当社もAI開発のエクサウィザーズとの協業を通じて、金融や製造、公共など業種・業務に特化したAIエージェントの開発を進めています。すでに20種類ほどの特化型エージェントを開発しており、今後は全業種を網羅できるよう、200種類のエージェントの開発を目指しています。
──25年3月期のNTTドコモビジネスの業績に相当するNTTドコモの法人事業セグメントは、売上高1兆9027億円に対する営業利益率が16.6%で、比較的高い水準を維持しています。
通信サービスが軌道に乗ってくると、運用が効率化されて利益を確保しやすくなる側面があります。一方で通信サービスを投入した当初は赤字スタートであることが多いため、成熟したサービスで利益を確保しつつ、新規サービス創出への投資を惜しまず、早期に軌道に乗せることでビジネスを伸ばしていきます。
眼光紙背 ~取材を終えて~
ラグビー好きな父親の影響もあり、幼少期からラグビーに親しんで育った。ラグビーのルールは定期的に見直され、試合がより白熱し、観客が盛り上がるように変更されてきたという。
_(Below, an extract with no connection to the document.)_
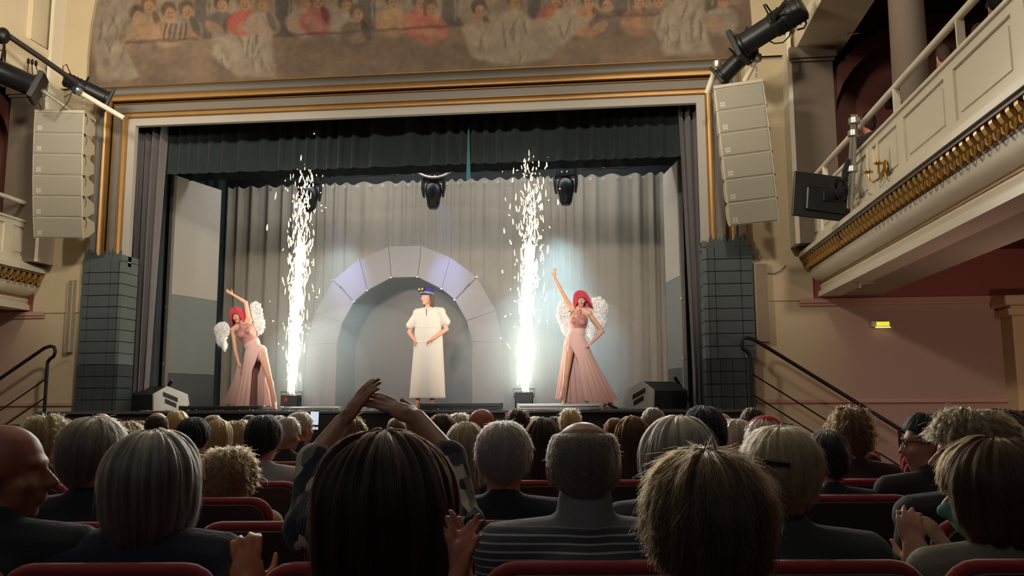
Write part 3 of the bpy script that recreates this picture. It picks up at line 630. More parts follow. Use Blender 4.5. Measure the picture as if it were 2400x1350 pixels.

従業員の評価指標も同様で「会社の目指す方向と合致するよう随時見直す」ことでチームメンバーの意識の向く方向を変えることができると考えている。新しい部門を任されるたびに、細かく評価指標を見直し、会社が求めるパフォーマンスを発揮してきた。社長に就任してからも、経営のルールである管理会計を随時修正しながら、経営戦略や重点領域に合致するよう、従業員全員の意識や働き方の変化を促している。
経営指標を巡って意見が対立しても、一度決まれば皆がまとまって気持ちよく前へ進めるよう、「ノーサイドの精神」で経営のかじを取る。
プロフィール
小島克重
(こじま かつしげ)
1965年、埼玉県生まれ。89年、早稲田大学教育学部卒業。同年、日本電信電話(現NTT)入社。2000年、NTTコミュニケーションズ(現NTTドコモビジネス)ソリューション事業部第三営業部担当課長。11年、ヒューマンリソース部人事・人材開発担当部長。19年、取締役第四営業本部長。21年、執行役員ビジネスソリューション本部第四ビジネスソリューション部長。23年、常務執行役員ビジネスソリューション本部長。24年6月13日付で現職。
会社紹介
【NTTドコモビジネス】NTTドコモビジネスの業績に相当する、NTTドコモの2026年3月期における法人事業セグメントの売上高は、前年度比5.1%増の2兆円、営業利益は同7.5%減の2920億円を見込む。グループ従業員数は約1万7200人。